- **Your goal**: Skip the pictures, please, and write out exactly the lines from the opening of the data through the line containing "1.332, -.555, -.02, 0, .10).build('toe_kick', 'cabinet', c)".

- **Raw data**:
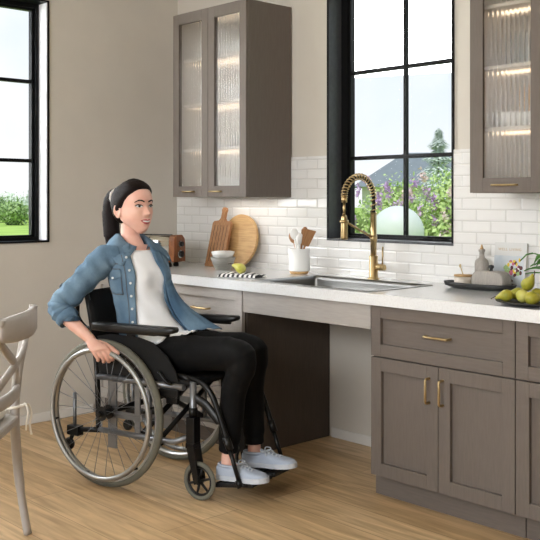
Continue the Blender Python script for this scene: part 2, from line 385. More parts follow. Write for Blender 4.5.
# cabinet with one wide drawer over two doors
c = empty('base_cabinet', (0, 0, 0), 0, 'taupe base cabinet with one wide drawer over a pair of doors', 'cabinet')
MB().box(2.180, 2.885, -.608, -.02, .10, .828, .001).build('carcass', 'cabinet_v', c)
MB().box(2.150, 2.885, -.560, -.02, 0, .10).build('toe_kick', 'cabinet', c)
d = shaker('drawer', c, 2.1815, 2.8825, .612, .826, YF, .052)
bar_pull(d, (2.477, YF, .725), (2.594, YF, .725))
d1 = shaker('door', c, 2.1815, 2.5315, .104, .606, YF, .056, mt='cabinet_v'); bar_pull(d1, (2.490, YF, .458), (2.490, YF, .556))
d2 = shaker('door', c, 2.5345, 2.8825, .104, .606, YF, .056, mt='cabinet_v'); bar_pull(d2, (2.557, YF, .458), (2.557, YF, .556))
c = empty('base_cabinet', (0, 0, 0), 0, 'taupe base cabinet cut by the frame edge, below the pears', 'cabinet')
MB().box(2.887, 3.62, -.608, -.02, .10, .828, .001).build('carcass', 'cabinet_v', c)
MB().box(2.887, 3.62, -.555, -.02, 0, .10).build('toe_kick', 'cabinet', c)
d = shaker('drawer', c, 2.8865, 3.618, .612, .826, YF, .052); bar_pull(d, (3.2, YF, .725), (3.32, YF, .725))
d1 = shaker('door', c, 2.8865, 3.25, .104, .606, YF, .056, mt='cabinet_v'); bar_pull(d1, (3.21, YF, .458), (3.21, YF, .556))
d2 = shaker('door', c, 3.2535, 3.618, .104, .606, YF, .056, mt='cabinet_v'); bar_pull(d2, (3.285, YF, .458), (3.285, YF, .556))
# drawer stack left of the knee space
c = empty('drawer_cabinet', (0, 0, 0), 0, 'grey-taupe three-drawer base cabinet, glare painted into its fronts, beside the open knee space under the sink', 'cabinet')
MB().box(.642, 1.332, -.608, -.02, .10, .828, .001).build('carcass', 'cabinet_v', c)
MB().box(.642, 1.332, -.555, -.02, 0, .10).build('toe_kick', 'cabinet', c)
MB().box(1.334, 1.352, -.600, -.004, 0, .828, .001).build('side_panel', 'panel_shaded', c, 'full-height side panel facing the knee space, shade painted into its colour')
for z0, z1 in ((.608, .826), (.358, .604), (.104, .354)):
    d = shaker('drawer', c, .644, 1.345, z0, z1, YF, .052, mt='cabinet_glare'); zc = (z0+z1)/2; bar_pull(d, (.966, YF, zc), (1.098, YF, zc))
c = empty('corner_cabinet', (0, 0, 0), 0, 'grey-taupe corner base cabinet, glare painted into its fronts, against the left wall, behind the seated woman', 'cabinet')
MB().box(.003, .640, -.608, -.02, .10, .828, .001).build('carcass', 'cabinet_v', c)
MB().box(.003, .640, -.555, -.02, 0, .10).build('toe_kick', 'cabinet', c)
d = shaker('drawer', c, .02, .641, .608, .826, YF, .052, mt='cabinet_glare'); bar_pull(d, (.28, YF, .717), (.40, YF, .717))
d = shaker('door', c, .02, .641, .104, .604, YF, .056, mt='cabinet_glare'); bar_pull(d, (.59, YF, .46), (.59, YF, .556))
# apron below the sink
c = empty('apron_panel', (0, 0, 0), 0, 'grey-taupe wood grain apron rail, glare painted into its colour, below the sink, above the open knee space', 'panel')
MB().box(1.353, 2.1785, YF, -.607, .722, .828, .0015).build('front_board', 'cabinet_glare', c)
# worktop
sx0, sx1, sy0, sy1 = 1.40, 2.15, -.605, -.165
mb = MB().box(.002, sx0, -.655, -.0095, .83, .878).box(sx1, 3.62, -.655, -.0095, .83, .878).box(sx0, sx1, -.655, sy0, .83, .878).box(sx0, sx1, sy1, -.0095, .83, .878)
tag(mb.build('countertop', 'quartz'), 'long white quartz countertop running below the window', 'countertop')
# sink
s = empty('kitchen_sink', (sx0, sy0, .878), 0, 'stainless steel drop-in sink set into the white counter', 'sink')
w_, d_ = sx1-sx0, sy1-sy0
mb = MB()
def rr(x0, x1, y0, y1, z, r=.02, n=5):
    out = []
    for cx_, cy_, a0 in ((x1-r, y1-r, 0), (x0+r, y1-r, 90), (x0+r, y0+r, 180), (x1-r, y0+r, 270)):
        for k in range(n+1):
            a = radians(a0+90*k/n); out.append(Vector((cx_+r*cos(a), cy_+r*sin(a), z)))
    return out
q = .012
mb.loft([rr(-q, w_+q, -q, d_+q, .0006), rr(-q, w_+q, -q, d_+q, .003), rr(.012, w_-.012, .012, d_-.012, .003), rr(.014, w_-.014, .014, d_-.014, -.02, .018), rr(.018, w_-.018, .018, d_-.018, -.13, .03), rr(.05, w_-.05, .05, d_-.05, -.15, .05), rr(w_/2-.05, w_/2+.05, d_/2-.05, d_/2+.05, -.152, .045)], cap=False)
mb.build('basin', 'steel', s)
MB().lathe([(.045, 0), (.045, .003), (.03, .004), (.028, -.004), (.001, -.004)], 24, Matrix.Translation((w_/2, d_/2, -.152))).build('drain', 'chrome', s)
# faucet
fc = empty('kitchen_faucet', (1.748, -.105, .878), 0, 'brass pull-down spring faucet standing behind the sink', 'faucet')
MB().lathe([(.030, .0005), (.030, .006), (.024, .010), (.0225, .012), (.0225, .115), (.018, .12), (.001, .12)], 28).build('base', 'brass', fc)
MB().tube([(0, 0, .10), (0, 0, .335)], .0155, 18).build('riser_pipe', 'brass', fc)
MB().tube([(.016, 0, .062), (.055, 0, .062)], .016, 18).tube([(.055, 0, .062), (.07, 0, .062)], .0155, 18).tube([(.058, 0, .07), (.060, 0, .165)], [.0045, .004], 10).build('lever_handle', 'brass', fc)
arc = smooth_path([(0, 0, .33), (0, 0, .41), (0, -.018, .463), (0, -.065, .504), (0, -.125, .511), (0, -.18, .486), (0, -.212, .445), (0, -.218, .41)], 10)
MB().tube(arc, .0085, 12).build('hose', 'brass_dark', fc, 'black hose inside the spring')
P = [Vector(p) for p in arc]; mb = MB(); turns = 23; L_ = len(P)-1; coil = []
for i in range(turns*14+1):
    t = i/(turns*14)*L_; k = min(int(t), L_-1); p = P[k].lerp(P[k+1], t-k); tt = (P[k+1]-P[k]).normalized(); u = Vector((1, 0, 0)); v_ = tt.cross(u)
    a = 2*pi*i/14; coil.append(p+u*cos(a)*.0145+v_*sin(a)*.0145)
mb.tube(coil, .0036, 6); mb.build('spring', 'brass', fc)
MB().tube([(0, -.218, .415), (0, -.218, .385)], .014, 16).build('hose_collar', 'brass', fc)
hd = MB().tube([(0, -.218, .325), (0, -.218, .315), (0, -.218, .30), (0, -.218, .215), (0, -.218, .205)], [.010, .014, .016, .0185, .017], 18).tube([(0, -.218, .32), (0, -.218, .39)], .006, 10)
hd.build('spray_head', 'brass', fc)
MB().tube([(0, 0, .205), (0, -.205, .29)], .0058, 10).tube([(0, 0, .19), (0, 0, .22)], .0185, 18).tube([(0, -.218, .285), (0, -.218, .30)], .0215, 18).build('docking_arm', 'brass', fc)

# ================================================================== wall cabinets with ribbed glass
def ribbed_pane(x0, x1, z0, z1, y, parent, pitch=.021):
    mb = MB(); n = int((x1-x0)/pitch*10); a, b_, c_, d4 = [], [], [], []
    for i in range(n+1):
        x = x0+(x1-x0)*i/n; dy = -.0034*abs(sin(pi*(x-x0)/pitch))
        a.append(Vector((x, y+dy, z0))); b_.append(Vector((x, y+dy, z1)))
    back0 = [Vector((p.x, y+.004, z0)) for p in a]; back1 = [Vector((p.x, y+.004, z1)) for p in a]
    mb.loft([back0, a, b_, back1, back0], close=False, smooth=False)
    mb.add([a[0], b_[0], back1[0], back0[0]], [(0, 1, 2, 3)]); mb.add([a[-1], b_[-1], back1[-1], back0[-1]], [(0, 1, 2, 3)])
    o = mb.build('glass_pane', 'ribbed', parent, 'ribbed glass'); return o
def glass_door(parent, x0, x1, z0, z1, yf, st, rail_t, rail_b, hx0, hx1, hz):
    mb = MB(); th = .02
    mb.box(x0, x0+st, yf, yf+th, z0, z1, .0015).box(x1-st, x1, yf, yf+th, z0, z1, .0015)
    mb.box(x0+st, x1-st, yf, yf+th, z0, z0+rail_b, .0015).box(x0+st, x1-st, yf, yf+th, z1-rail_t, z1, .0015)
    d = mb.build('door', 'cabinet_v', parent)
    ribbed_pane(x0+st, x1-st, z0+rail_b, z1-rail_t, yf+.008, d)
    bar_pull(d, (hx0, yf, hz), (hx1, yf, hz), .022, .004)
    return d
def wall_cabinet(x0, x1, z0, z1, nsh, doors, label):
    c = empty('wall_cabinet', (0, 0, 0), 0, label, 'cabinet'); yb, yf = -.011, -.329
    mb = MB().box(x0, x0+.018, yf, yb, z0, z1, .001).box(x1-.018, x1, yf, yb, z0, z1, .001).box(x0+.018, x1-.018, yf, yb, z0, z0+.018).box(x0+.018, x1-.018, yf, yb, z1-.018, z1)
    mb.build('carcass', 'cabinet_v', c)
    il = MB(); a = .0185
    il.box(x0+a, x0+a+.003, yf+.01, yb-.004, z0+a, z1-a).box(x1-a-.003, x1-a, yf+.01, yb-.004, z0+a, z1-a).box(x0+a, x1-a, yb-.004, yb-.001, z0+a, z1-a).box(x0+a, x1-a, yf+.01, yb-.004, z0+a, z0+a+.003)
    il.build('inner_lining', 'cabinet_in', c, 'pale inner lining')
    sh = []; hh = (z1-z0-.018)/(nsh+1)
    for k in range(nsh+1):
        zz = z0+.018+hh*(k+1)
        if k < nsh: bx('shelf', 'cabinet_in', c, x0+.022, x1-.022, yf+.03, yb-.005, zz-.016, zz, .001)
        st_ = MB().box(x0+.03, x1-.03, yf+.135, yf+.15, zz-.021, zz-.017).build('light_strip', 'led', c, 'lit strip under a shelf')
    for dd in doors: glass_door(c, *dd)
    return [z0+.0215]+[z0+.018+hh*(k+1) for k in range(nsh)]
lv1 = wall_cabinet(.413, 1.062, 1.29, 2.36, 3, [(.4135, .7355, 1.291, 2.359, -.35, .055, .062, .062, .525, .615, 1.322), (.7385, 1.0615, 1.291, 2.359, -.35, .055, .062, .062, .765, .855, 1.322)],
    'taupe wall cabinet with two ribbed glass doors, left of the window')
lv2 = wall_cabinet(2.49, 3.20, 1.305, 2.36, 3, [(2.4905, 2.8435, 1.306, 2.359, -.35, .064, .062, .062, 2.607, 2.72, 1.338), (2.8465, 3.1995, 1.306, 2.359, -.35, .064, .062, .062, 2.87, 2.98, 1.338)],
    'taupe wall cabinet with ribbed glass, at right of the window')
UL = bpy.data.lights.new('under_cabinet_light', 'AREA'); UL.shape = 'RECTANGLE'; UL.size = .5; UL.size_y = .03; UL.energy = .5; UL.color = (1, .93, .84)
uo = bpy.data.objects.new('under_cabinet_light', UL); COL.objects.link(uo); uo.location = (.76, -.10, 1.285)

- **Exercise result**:
Continue the Blender Python script for this scene: part 2, from line 385. More parts follow. Write for Blender 4.5.
# cabinet with one wide drawer over two doors
c = empty('base_cabinet', (0, 0, 0), 0, 'taupe base cabinet with one wide drawer over a pair of doors', 'cabinet')
MB().box(2.180, 2.885, -.608, -.02, .10, .828, .001).build('carcass', 'cabinet_v', c)
MB().box(2.150, 2.885, -.560, -.02, 0, .10).build('toe_kick', 'cabinet', c)
d = shaker('drawer', c, 2.1815, 2.8825, .612, .826, YF, .052)
bar_pull(d, (2.477, YF, .725), (2.594, YF, .725))
d1 = shaker('door', c, 2.1815, 2.5315, .104, .606, YF, .056, mt='cabinet_v'); bar_pull(d1, (2.490, YF, .458), (2.490, YF, .556))
d2 = shaker('door', c, 2.5345, 2.8825, .104, .606, YF, .056, mt='cabinet_v'); bar_pull(d2, (2.557, YF, .458), (2.557, YF, .556))
c = empty('base_cabinet', (0, 0, 0), 0, 'taupe base cabinet cut by the frame edge, below the pears', 'cabinet')
MB().box(2.887, 3.62, -.608, -.02, .10, .828, .001).build('carcass', 'cabinet_v', c)
MB().box(2.887, 3.62, -.555, -.02, 0, .10).build('toe_kick', 'cabinet', c)
d = shaker('drawer', c, 2.8865, 3.618, .612, .826, YF, .052); bar_pull(d, (3.2, YF, .725), (3.32, YF, .725))
d1 = shaker('door', c, 2.8865, 3.25, .104, .606, YF, .056, mt='cabinet_v'); bar_pull(d1, (3.21, YF, .458), (3.21, YF, .556))
d2 = shaker('door', c, 3.2535, 3.618, .104, .606, YF, .056, mt='cabinet_v'); bar_pull(d2, (3.285, YF, .458), (3.285, YF, .556))
# drawer stack left of the knee space
c = empty('drawer_cabinet', (0, 0, 0), 0, 'grey-taupe three-drawer base cabinet, glare painted into its fronts, beside the open knee space under the sink', 'cabinet')
MB().box(.642, 1.332, -.608, -.02, .10, .828, .001).build('carcass', 'cabinet_v', c)
MB().box(.642, 1.332, -.555, -.02, 0, .10).build('toe_kick', 'cabinet', c)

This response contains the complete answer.